Ancaman pidana bagi dukun santet tertuang dalam Pasal 252 RKUHP. Pasal itu menyebutkan bahwa setiap orang yang menyatakan dirinya punya kekuatan gaib, memberitahukan, memberi harapan, menawarkan, atau memberi bantuan jasa ke orang lain hingga menimbulkan penyakit, kematian, atau penderitaan mental atau fisik dapat dipidana tiga tahun penjara atau pidana denda paling banyak kategori IV.
Meskipun banyak pertentangan, tetapi tak jarang juga mendapat dukungan dari kalangan beragama dan ahli hukum.
Pakar Hukum Pidana Universitas Al-Azhar Indonesia, Suparji Ahmad mengatakan, terdapat tiga urgensi dari Pasal 252 RKUHP. Urgensi pertama adalah yakni mengajak masyarakat untuk berpikir secara rasional.
“Pertama urgensi dari pasal ini adalah mengajak masyarakat untuk berpikir secara rasional, jangan sampai larut dengan kekuatan kekuatan gaib yang diklaim oleh satu orang tertentu. Iya (lebih mengarah ke) pencegahan,” jelas Ahmad dalam tayangan HotRoom, Metro TV, Rabu 17 Agustus 2022.

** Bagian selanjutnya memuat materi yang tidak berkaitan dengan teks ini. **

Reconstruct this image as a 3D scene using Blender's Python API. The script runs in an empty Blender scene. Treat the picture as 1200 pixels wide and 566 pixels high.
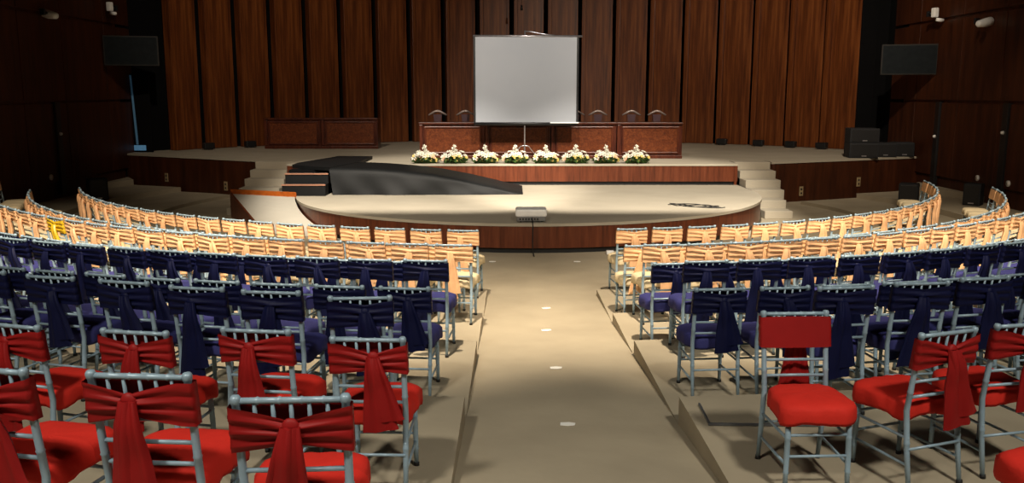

Urgensi kedua adalah tidak membenarkan perbuatan siapapun yang memfasilitasi suatu kejahatan. Hal ini dianggap tidak Pancasilais dan menimbulkan keresahan masyarakat.
“Tidak Pancasilais ketika kemudian orang memfasilitasi suatu kejahatan, memberikan bantuan jasa kejahatan, ini kan bantuan jasa kejahatan. Kan gak boleh di negara Pancasila menawarkan jasa kejahatan,” tutur dia.
Praktik perdukunan yang masih cukup marak di Indonesia tak jarang membuat masyarakat main tuduh dan main hakim sendiri. Urgensi ketiga adalah untuk mencegah hal tersebut terjadi.
“Kemudian yang ketiga adalah untuk mencegah main hakim sendiri. Ini juga menjadi penting. Pasal ini ada urgensi,” kata pakar hukum pidana itu.
Pembuktian praktik santet sesuai prinsip hukum pidana memang agak sulit dan perlu kehati-hatian. Namun menurut Ahmad, konversi istilah santet menggunakan istilah lain yang tidak multitafsir bisa dijadikan suatu pertimbangan.
“Persoalannya adalah bagaimana ada suatu konstruksi yang tidak menimbulkan multitafsir tadi itu. Tidak kemudian ini konversi menjadi satu istilah santet, karena konteksnya bukan itu. Konteksnya adalah mencegah adanya orang yang ngakunya punya kekuatan gaib dan menawarkan jasa kejahatan, yang tentunya tidak boleh terjadi di negara kita ini yang implikasinya adalah adanya penderitaan, adanya kematian, adanya penderitaan mental, sakit, dan sebagainya,” ucap dia.